Cinsellik ailede öğrenilir; okullarda değil! Anne baba birbirlerinin gözlerinin içine sevgi dolu bakıyorlarsa, birbirlerini saygı, sevgi ve özgür duygularla kucaklıyor ve iletişimlerini güzel okşayıcı sözlerle yönlendiriyorlarsa çocuk, cinselliğin birinci adımını, ebeveyn-çocuk iletişim ortamında özgür ve duygusal içselleştirir. Aynı çocuğun cinsellikle ilgili sorularını ebeveyni özgürce ve gerçeğe sadık kalarak yanıtlıyorsa, bu çocuğun cinselliği konu eden bir derse başka bir ortamda (okulda) gereksinimi yoktur. Batı’nın işte bu şekilci çabası çocuğa yarardan çok zarar verir. Yersizdir ve de bu öğreti, çocuğun ebeveynin iletisinden farklı ve varsayımsal olarak da duygusallıktan uzak olacağından onun kafasını karıştırabilir. Bu konuda böyle derslere katılan diğer çocuklar bu çocuk kadar şanslı olmayabilirler. Onlar cinselliği itici ve hatta dışlayıcı ve de travmatik bir ortamda algılamış da olabilirler. Okuldaki cinsellik ve özellikle de eşcinsellik dersi onlarda, o güne dek bilinçaltına bastırılmış olan bu konudaki yanlış ve gerçek dışı deneyimlerinin semeresi olan korku ve nefret duygularını yeniden alevlendirebilir.
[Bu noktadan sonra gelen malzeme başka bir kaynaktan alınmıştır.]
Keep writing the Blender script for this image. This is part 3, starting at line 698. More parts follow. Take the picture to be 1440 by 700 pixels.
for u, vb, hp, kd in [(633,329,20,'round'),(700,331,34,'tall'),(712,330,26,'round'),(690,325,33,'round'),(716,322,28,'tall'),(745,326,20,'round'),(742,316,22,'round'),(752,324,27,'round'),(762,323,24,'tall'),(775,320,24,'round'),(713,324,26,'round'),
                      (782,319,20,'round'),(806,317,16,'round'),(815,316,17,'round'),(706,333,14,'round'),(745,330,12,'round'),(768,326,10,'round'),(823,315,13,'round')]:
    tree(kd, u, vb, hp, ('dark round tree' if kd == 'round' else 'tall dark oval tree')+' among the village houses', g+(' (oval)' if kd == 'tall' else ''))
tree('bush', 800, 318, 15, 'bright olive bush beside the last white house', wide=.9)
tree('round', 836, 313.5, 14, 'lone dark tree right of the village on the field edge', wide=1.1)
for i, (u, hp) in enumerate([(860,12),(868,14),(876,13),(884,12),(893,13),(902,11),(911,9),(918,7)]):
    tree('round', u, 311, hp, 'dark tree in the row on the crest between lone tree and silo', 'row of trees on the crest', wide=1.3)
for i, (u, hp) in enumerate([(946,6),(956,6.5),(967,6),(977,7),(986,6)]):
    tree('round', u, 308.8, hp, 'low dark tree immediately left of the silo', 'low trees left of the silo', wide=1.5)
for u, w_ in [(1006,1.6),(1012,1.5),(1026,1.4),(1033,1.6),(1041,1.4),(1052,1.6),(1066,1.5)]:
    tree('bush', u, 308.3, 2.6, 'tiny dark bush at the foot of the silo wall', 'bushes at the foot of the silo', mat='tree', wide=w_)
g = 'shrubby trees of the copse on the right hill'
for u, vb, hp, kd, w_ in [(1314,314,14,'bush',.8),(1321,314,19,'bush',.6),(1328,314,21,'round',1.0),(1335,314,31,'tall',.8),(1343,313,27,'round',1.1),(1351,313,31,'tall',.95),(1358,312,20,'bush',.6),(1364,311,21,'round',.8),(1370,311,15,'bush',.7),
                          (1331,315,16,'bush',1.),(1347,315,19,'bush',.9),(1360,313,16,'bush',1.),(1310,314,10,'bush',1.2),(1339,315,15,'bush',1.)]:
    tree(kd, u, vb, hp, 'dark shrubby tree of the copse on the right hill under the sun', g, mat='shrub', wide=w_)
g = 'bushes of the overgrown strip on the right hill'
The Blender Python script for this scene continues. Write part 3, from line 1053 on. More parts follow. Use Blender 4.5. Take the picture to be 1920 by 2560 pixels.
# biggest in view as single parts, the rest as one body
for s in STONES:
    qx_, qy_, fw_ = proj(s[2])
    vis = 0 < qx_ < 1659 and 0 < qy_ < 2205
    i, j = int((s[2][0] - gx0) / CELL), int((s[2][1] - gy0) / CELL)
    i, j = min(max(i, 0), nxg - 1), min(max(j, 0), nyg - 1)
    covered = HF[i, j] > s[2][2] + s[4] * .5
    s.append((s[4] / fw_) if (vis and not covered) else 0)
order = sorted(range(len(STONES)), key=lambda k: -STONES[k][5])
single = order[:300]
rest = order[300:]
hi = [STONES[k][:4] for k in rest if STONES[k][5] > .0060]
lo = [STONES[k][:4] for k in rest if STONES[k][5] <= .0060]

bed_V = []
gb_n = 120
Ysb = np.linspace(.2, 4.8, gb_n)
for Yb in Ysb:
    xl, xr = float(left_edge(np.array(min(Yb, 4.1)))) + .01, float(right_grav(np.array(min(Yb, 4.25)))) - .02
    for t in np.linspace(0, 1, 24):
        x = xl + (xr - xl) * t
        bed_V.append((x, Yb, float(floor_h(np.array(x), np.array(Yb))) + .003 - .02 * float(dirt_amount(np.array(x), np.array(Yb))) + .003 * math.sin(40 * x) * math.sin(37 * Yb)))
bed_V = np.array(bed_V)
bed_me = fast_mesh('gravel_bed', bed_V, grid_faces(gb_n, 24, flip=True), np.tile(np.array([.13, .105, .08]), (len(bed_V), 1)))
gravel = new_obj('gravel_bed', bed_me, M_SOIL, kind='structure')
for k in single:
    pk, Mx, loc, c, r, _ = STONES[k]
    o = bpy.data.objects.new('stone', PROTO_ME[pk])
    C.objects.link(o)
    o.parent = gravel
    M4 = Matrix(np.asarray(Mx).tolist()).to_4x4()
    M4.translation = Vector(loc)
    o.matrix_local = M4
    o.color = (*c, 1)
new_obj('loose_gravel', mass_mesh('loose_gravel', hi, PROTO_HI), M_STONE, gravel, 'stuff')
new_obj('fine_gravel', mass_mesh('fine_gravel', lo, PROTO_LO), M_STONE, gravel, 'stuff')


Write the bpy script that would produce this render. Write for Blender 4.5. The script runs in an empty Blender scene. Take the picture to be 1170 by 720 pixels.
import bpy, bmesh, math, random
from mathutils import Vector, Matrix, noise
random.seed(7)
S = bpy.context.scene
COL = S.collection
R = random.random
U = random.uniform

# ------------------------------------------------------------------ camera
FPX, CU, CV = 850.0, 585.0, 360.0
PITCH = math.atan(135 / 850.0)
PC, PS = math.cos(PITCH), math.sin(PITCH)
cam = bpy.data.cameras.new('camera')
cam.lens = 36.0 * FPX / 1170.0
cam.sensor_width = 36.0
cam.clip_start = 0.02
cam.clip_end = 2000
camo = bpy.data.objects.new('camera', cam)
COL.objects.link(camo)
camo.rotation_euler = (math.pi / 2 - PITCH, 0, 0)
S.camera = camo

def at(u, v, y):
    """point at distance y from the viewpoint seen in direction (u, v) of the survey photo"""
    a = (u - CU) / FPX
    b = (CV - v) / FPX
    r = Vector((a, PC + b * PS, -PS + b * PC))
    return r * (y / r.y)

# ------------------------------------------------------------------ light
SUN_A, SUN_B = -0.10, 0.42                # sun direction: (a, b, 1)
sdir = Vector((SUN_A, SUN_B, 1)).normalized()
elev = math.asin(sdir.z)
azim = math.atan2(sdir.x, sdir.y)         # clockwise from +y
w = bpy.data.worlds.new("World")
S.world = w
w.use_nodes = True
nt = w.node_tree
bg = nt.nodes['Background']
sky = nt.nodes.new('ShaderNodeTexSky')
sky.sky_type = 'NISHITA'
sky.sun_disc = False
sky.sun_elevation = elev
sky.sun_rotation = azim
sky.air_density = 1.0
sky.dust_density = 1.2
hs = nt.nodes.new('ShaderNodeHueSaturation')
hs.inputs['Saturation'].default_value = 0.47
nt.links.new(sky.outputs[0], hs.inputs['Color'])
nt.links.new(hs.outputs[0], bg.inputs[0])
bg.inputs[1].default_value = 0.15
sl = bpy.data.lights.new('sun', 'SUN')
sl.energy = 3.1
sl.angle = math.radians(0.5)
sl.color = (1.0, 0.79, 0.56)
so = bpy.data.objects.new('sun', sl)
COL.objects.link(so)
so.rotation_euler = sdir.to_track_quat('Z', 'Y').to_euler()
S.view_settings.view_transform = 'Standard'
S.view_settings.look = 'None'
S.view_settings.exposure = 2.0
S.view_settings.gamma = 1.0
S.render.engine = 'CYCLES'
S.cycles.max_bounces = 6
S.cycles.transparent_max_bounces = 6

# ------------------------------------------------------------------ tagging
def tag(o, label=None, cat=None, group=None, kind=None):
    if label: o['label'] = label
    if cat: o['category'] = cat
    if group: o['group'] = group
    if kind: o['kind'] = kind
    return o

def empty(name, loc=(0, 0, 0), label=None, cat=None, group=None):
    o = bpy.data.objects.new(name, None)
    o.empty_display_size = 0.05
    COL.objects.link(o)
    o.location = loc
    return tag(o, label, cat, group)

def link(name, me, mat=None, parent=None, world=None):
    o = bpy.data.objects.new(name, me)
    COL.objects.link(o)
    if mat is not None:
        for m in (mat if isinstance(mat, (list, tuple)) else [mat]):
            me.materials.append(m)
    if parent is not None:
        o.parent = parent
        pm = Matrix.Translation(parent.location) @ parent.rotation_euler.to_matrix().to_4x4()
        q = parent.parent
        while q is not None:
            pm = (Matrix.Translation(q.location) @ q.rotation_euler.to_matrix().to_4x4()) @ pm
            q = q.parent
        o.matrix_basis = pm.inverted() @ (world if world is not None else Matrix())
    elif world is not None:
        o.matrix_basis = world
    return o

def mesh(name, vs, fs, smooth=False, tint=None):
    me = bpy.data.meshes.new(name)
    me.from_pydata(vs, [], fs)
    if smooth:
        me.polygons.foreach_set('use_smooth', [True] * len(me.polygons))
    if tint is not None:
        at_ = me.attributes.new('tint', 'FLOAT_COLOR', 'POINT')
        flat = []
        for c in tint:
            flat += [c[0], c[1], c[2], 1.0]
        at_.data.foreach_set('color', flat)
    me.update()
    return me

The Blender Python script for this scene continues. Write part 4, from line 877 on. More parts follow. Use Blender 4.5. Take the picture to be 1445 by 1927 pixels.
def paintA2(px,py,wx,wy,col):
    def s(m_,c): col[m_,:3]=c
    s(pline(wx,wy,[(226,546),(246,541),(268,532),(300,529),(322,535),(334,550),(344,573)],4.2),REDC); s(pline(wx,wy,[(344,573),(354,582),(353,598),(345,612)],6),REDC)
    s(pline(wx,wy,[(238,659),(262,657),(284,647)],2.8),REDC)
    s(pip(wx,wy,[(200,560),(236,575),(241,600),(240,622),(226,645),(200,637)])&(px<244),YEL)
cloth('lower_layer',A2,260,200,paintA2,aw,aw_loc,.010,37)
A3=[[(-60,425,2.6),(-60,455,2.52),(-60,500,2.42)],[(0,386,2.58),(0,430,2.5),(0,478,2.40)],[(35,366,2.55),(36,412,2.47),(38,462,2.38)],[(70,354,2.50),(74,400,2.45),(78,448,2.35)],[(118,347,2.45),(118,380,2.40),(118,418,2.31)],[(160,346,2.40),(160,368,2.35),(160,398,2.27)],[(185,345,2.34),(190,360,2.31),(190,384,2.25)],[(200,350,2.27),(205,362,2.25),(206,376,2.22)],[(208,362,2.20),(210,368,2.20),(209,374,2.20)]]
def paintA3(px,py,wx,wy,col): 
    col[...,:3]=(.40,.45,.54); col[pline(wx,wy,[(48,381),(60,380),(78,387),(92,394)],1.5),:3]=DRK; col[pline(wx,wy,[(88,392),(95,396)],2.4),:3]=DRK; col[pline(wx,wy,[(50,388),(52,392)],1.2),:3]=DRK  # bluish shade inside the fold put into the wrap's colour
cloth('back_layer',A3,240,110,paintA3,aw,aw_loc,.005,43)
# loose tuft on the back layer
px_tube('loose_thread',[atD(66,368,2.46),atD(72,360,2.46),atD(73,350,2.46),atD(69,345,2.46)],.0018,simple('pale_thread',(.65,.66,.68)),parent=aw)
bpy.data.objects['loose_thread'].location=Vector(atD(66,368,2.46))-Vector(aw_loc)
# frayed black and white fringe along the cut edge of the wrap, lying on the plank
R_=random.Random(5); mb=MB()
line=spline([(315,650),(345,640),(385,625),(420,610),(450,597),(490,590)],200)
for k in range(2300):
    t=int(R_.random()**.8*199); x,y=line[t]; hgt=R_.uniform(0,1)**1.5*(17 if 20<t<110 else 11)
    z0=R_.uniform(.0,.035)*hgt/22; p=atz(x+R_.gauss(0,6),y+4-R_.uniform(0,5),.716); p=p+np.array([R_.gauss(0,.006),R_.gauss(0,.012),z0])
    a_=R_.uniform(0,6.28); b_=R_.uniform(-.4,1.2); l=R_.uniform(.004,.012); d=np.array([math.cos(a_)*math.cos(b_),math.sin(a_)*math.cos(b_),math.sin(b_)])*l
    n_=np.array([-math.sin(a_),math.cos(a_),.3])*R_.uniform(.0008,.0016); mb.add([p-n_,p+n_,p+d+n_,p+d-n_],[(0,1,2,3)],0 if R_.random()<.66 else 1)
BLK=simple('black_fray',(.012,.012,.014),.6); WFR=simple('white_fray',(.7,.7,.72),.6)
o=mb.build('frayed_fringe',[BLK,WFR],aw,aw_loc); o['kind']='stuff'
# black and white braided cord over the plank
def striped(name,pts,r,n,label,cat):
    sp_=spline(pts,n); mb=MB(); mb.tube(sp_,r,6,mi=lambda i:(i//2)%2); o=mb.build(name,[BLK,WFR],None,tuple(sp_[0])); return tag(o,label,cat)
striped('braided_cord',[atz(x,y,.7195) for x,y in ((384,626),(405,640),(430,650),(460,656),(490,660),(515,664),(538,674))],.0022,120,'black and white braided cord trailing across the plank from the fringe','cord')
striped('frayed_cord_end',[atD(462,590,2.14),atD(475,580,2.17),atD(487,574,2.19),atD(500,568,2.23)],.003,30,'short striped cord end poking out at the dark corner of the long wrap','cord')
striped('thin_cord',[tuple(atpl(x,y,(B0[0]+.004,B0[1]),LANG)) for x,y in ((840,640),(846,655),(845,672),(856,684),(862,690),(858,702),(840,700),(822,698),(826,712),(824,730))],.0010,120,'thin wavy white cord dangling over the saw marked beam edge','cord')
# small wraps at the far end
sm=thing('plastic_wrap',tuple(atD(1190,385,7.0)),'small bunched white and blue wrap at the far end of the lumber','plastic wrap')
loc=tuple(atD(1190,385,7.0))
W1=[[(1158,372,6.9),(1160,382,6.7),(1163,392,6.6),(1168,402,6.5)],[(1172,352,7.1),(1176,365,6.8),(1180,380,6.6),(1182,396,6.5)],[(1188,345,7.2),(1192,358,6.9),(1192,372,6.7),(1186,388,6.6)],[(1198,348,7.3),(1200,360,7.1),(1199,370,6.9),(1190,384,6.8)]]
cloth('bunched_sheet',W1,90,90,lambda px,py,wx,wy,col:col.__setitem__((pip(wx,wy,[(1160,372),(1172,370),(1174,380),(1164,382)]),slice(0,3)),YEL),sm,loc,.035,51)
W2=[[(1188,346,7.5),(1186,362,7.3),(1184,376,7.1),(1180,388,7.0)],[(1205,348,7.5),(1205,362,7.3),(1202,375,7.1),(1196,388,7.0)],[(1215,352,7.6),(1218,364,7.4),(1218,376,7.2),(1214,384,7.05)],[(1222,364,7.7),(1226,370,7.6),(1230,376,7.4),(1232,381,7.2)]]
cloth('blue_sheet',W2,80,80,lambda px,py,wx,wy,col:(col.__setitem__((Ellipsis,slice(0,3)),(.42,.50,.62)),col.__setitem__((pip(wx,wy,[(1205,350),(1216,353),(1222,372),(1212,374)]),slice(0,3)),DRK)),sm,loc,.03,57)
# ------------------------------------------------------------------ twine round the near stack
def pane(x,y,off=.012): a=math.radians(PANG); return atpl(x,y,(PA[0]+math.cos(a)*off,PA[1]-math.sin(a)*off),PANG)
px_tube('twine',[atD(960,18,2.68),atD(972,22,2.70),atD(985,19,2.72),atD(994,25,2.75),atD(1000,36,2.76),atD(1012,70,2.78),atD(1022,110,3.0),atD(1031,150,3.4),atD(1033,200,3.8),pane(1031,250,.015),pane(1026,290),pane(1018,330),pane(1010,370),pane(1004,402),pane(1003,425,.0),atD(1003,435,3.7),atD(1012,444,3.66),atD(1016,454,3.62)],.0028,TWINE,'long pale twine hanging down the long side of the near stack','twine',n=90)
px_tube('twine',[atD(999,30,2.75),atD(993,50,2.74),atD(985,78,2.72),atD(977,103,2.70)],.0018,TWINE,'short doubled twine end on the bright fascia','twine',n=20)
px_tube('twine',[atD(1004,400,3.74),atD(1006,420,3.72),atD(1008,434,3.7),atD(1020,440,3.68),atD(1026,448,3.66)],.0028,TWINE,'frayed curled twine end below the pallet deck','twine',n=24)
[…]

Aynı derslikte yaşları, zekâ, ruhsal, duygusal ve bedensel gelişim seviyeleri birbirinden farklı çocukların olabileceği gerçeği de önemsenerek, okullarda cinsellik/eşcinsellik ve pedofili derslerine kesinlikle HAYIR!

Buna karşın ebeveyne okullarda hafta sonu seminerleri ve/veya bireysel ortamda aynı konuları kapsayan derslere EVET!

ÖĞRETMENLERİN DURUMU

Ya öğretmenlerimizin bu konu hakkındaki bilgi ve deneyimleri ve de bakış açısı ne durumda? Onların, hiç değilse bazılarının bu konuda eğitilmelerine çocuklardan çok gereksinimleri olamaz mı? Onlar, öğrencilerinden kendilerine yönetilebilecek bu konulardaki soruları nasıl özgürce ve gerçeğe sadık kalarak yanıtlayabilsinler? Bu konudaki eğitim onlara, ailelerinde bu alanda olumlu deneyimleri içselleştirememiş öğrencilerin sorularını bireysel olarak ders molalarında gerçeğe uygun yanıtlamada yol gösterici olacaktır.

Özet olarak okullarda bu konuları kapsayan psikolojik ve psikoterapiksel eğitimler ancak ebeveyn ve öğretmenler için yürütülmeli.

Umarım, Batı’nın bu tamiri olanaksız işlevini, bizim eğitim sistemimiz taklit etmez.